WHAT THE TASK REQUIRES: Collect every line in the records below that contains the word "Blender".

=== MATERIAL SUPPLIED ===

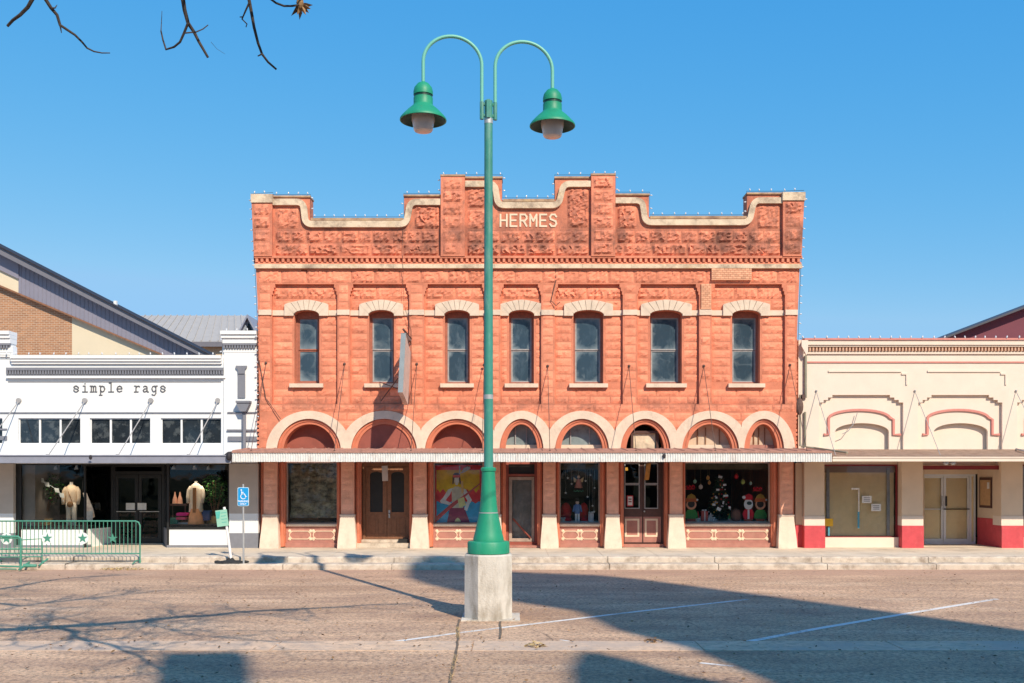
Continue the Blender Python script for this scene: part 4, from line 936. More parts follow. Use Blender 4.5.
# pair of glazed doors with transom
Xd0, Xd1 = A2[0]+.07, D1[0]; zd = 2.6+(472-474.5)*Y3/1000
g = G(); g.plate([(Xd0, .34), (Xd0, ZT-.05), (Xd1, ZT-.05), (Xd1, .34)], [[(Xd0+.06, .36), (Xd0+.06, zd), (Xd1-.06, zd), (Xd1-.06, .36)], [(Xd0+.06, zd+.1), (Xd0+.06, ZT-.1), (Xd1-.06, ZT-.1), (Xd1-.06, zd+.1)]], Y3, Y3+.1); g.build('door_frame', M['black'], ws)
xm = (Xd0+Xd1)/2
for a, b in ((Xd0+.07, xm-.01), (xm+.01, Xd1-.07)):
    h = [(a+.1, .52), (a+.1, zd-.12), (b-.1, zd-.12), (b-.1, .52)]
    g = G(); g.plate([(a, .36), (a, zd-.01), (b, zd-.01), (b, .36)], [h], Y3-.01, Y3+.05); d = g.build('door', M['black'], ws)
    g = G(); g.add([(a+.1, Y3+.02, .52), (b-.1, Y3+.02, .52), (b-.1, Y3+.02, zd-.12), (a+.1, Y3+.02, zd-.12)], [(0, 1, 2, 3)]); g.build('pane', M['glass'], d)
    g = G(); g.tube([(a+.05, Y3-.05, 1.35), (b-.05, Y3-.05, 1.35)], .014, 6); g.build('handle', M['steel'], d)
    c = (a+b)/2+(.12 if a < xm-.2 else -.25)
    g = G(); g.box(c-.14, c+.14, Y3-.014, Y3-.011, 1.4, 1.62); g.build('door_notice', M['white_metal'], d)
g = G(); g.box(A2[0]-.55, A2[0]-.35, Y3-.55, Y3-.54, 1.05, 1.38)
g.build('window_notice', M['white_metal'], ws)
g = G(); g.add([(A1[0]-.3, YW+.2, .29), (B1[0]+.3, YW+.2, .29), (D1[0]+.1, Y3+.1, .34), (A2[0]-.1, Y3+.1, .34)], [(0, 1, 2, 3)])
g.box(A2[0], D1[0], Y3-.05, Y3+.3, .3, .345); g.build('threshold', M['side'], ws)
g = G(); xL, xR = fx(-8), fx(257)
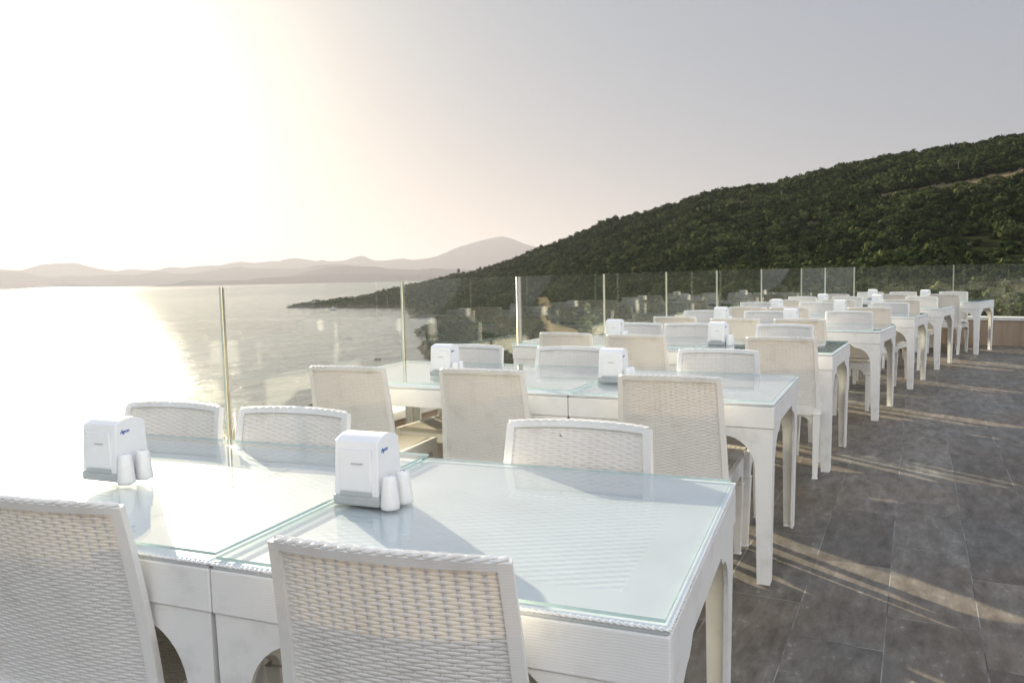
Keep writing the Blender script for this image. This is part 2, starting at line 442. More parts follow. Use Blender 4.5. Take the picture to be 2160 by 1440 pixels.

===

EXPECTED ANSWER:
Continue the Blender Python script for this scene: part 4, from line 936. More parts follow. Use Blender 4.5.
Keep writing the Blender script for this image. This is part 2, starting at line 442. More parts follow. Use Blender 4.5. Take the picture to be 2160 by 1440 pixels.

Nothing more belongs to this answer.